-- DATA SEGMENT --
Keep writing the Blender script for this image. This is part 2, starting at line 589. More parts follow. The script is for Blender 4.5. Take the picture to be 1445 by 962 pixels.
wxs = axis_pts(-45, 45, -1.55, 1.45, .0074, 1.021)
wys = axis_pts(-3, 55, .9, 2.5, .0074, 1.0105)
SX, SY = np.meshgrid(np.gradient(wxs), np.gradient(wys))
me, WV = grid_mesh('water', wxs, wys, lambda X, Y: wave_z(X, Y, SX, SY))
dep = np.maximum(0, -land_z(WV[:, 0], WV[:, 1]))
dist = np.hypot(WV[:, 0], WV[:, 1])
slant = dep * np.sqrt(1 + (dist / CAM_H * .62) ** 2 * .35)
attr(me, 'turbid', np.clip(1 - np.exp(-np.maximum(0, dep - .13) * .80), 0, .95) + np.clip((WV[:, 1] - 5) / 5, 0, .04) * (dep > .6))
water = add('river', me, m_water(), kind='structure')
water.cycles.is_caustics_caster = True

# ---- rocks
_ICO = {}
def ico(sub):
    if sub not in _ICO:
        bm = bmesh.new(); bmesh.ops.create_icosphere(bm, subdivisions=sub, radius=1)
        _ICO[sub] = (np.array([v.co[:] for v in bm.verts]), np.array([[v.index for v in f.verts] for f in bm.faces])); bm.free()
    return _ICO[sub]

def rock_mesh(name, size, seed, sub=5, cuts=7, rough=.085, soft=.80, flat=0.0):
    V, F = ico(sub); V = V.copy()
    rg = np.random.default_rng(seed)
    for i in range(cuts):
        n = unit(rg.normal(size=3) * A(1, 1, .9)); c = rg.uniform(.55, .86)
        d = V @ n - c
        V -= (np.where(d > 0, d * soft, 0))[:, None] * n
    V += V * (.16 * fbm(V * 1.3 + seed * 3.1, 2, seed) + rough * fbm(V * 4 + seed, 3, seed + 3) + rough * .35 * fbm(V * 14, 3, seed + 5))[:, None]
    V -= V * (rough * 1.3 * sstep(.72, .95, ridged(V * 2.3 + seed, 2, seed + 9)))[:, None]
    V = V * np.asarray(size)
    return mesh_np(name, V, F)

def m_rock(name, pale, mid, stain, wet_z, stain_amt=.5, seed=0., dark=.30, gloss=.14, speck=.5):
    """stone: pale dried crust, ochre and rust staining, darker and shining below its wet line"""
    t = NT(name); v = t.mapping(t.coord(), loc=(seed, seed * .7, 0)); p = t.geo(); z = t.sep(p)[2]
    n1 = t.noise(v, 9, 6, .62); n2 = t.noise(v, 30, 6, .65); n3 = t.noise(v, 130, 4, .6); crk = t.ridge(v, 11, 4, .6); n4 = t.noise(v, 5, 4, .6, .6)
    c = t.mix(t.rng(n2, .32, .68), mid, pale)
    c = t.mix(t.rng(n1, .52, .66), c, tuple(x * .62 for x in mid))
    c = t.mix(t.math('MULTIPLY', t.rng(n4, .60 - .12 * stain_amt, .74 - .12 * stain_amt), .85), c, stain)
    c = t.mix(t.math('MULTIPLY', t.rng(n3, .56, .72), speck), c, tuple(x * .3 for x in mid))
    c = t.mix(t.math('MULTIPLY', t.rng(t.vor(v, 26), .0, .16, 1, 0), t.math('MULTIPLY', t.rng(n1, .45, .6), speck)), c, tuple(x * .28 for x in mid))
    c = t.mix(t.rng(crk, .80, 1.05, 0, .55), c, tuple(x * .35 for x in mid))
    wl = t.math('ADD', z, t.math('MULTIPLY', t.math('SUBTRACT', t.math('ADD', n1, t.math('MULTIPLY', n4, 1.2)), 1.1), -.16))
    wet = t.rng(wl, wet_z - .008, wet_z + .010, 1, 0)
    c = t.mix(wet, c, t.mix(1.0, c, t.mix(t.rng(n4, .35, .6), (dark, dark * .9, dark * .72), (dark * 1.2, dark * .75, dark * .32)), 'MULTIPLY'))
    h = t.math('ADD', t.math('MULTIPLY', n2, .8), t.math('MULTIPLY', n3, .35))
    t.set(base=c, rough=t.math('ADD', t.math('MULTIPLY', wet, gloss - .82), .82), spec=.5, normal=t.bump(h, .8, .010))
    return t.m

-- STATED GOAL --
Only the lines from the beginning of the material above through the line with "water.cycles.is_caustics_caster = True" are wanted; extract them exactly.

-- THE RESULT --
Keep writing the Blender script for this image. This is part 2, starting at line 589. More parts follow. The script is for Blender 4.5. Take the picture to be 1445 by 962 pixels.
wxs = axis_pts(-45, 45, -1.55, 1.45, .0074, 1.021)
wys = axis_pts(-3, 55, .9, 2.5, .0074, 1.0105)
SX, SY = np.meshgrid(np.gradient(wxs), np.gradient(wys))
me, WV = grid_mesh('water', wxs, wys, lambda X, Y: wave_z(X, Y, SX, SY))
dep = np.maximum(0, -land_z(WV[:, 0], WV[:, 1]))
dist = np.hypot(WV[:, 0], WV[:, 1])
slant = dep * np.sqrt(1 + (dist / CAM_H * .62) ** 2 * .35)
attr(me, 'turbid', np.clip(1 - np.exp(-np.maximum(0, dep - .13) * .80), 0, .95) + np.clip((WV[:, 1] - 5) / 5, 0, .04) * (dep > .6))
water = add('river', me, m_water(), kind='structure')
water.cycles.is_caustics_caster = True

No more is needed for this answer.